It's been about a week or so now that I have had this unrelenting feeling of being extremely disconnected. I am not sure if it's disconnection from source, from self, from others... It feels like it's all of the above.
I am at the airport right now, sitting at the window in the Air Canada lounge and contemplating why I have been feeling like this. I gotta say, it's really challenging to pin point. I am waiting for my flight to LA. I have two events over the next two weeks and I really should be excited about them............... I want to be............. I am not............ Normally I am at least really excited about seeing my incredible friends... and even that is currently just getting me onto the plane.
Ultimatley I simply feel ungrounded. I do not feel like I am in my body or like my spirit is at all connected to source. I feel like I am on auto pilot. I wake up, shower, dress, eat, putz around on my computer, read a little, maybe do something active that requires me to leave the house, sleep and then do it all over again the next day. I have had days like this before but right now it just feels like something is kicking my butt!
I know that there are things I could do to get me out of this energetic hole I seem to be in, yet I find it really challenging to actually do it! Yesterday I finally got back in the water and swam for awhile. Not as intensely as I need to shake this funk but at least I swam- it was a start to feeling like I was getting back into my body. This being said I now understand why some people LOVE to work out- it becomes a meditation, you can let go of the 'real world' and focus on the inner world.

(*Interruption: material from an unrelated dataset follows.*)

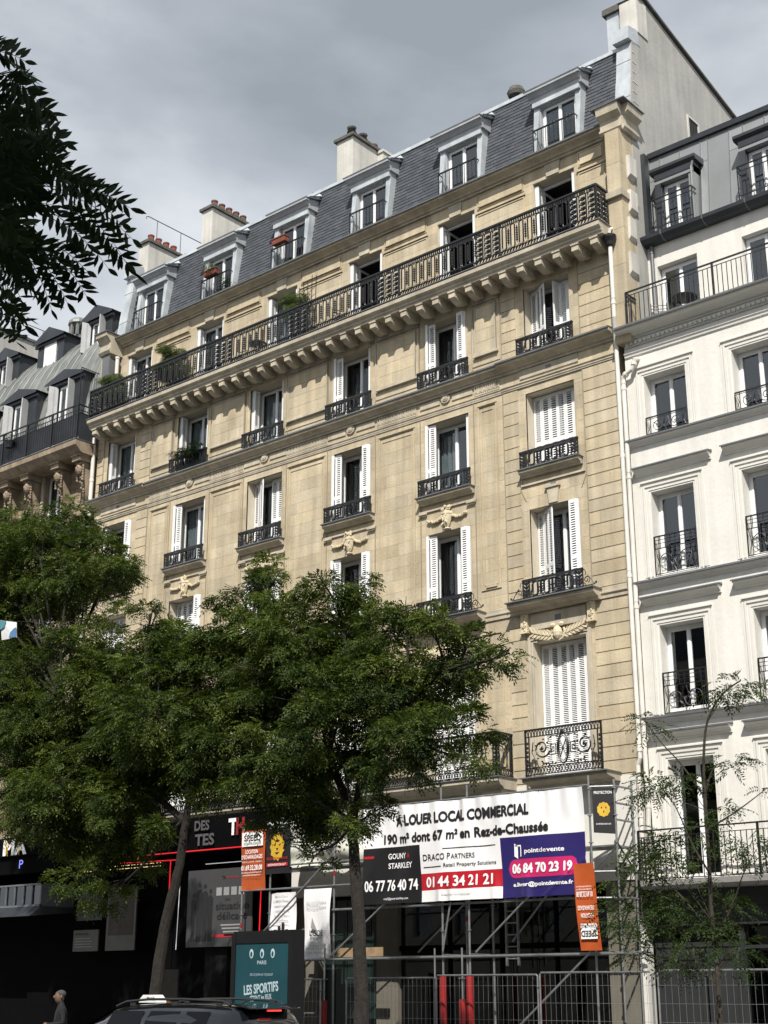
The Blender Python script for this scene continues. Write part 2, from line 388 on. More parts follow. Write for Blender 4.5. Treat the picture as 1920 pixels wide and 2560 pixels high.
# grooved strips (rustication) of the two end bays
for a, b in gr:
    for z0, z1 in ((6.42, 10.70), (11.0, 16.95), (17.8, 20.0)): fill(a, b, z0, z1, [], .331, .028, WY-.014, .8)
plain = [(-35.40, -20.68), (-20.20, -18.13), (-37.93, -35.95)]
for a, b in plain:
    for z0, z1 in ((6.42, 10.70), (11.0, 16.95), (17.8, 20.2)): fill(a, b, z0, z1, [o for o in ops], .345, .006, WY+.004)
fill(XL, XR, 17.10, 17.45, [], .345, .006, WY+.004); fill(XL, XR, 10.72, 10.98, [], .3, .006, WY+.004); fill(XL, XR, 20.2, 20.4, [], .3, .006, WY+.004)
fill(XL+.3, XR, 20.57, 23.75, opsA, .36, .006, 29.504)
pans = [(-35.38, -34.15, 0), (-32.45, -30.68, 1), (-28.99, -27.07, 1), (-25.29, -23.60, 1), (-21.70, -20.72, 2)]
for a, b, kind in pans: fill(a+.15, b-.12, 18.34, 19.80, [], .36, .008, WY-.05, .8, thick=.03)
def stone_box(mb, s):
    x0, x1, y0, y1, z0, z1, g_, t = s; mb.ct = t; h = g_/2
    mb.box(x0+(h if g_ > .02 and False else .003), x1-.003, y0, y1, z0+h, z1-h)
stones.sort(key=lambda s: (s[0]**2+s[2]**2+(s[4]-1.6)**2)-(60 if s[6] > .02 else 0))
for s in stones[:300]:
    mb = MB(); stone_box(mb, s); mb.build('stone', 'limestone', wall, org=((s[0]+s[1])/2, s[2], s[4]))
mb = MB()
for s in stones[300:]: stone_box(mb, s)
props(mb.build('stonework', 'limestone', wall), kind='stuff')
# --- horizontal mouldings
def moulding(name, x0, x1, prof, mat, parent=main, ends=None):
    mb = MB(); mb.prism(prof, x0, x1, 'x'); return mb.build(name, mat, parent)
def cornice(z, y0, h, d, x0, x1, name='cornice', mat='trim stone', top='ledge zinc', parent=main):
    """stepped and rounded cornice standing d proud of y0"""
    p = [(y0+.03, z), (y0-d*.18, z), (y0-d*.18, z+h*.22), (y0-d*.34, z+h*.27), (y0-d*.40, z+h*.42), (y0-d*.62, z+h*.60), (y0-d*.86, z+h*.66), (y0-d*.88, z+h*.93), (y0-d*.95, z+h), (y0+.03, z+h)]
    c = moulding(name, x0, x1, p, mat, parent)
    if top:
        mb = MB(); mb.prism([(y0+.02, z+h+.002), (y0-d*1.0, z+h+.002), (y0-d*1.0, z+h-.025), (y0-d*1.02, z+h-.025), (y0-d*1.02, z+h+.02), (y0+.02, z+h+.05)], x0-.01, x1+.01)
        q = mb.build('ledge_flashing', top, parent)
    return c
cornice(17.46, WY, .27, .36, -20.70, XR+.02); cornice(17.46, WY, .27, .30, -35.38, -20.702); cornice(17.46, WY, .27, .36, XL-.05, -35.382)
for a, b, d in ((-20.70, XR, .06), (-35.38, -20.702, .035), (XL, -35.382, .06)):
    mb = MB(); mb.prism([(WY+.02, 16.95), (WY-d*.6, 16.95), (WY-d*.7, 16.985), (WY-d, 17.0), (WY-d, 17.03), (WY-d*.5, 17.04), (WY-d*1.3, 17.075), (WY-d*1.3, 17.10), (WY+.02, 17.11)], a, b)
    mb.build('moulding', 'trim stone', main)
for a, b, d in ((-20.70, XR, .09), (-35.38, -20.702, .07), (XL, -35.382, .09)):
    mb = MB(); mb.prism([(WY+.02, 10.70), (WY-d*.5, 10.70), (WY-d*.55, 10.78), (WY-d, 10.82), (WY-d, 10.86), (WY-d*.4, 10.88), (WY-d*.5, 10.97), (WY+.02, 11.0)], a, b)
    mb.build('moulding', 'trim stone', main)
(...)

Writing helps. Writing, thankfully has always helped me feel more connected, more grounded and more focused. I think because I process externally, whether it's by talking it out with someone or writing it out for myself- in my journal-, or writing a blog post where who knows how many people read it. There's something about writing that helps me gain clarity.
This time however, it's just helping me let go. I should not feel any particular way. I feel how I feel because that's how I feel. I do not need to justify it or explain it or make it go away. I just need to allow it the space it needs to be felt, and then I can move on from there. Life has it's ups and downs right? Sometimes I'm up and sometimes I'm down... and sometimes I have my eyes closed and have no clue where I am! (that's okay too!)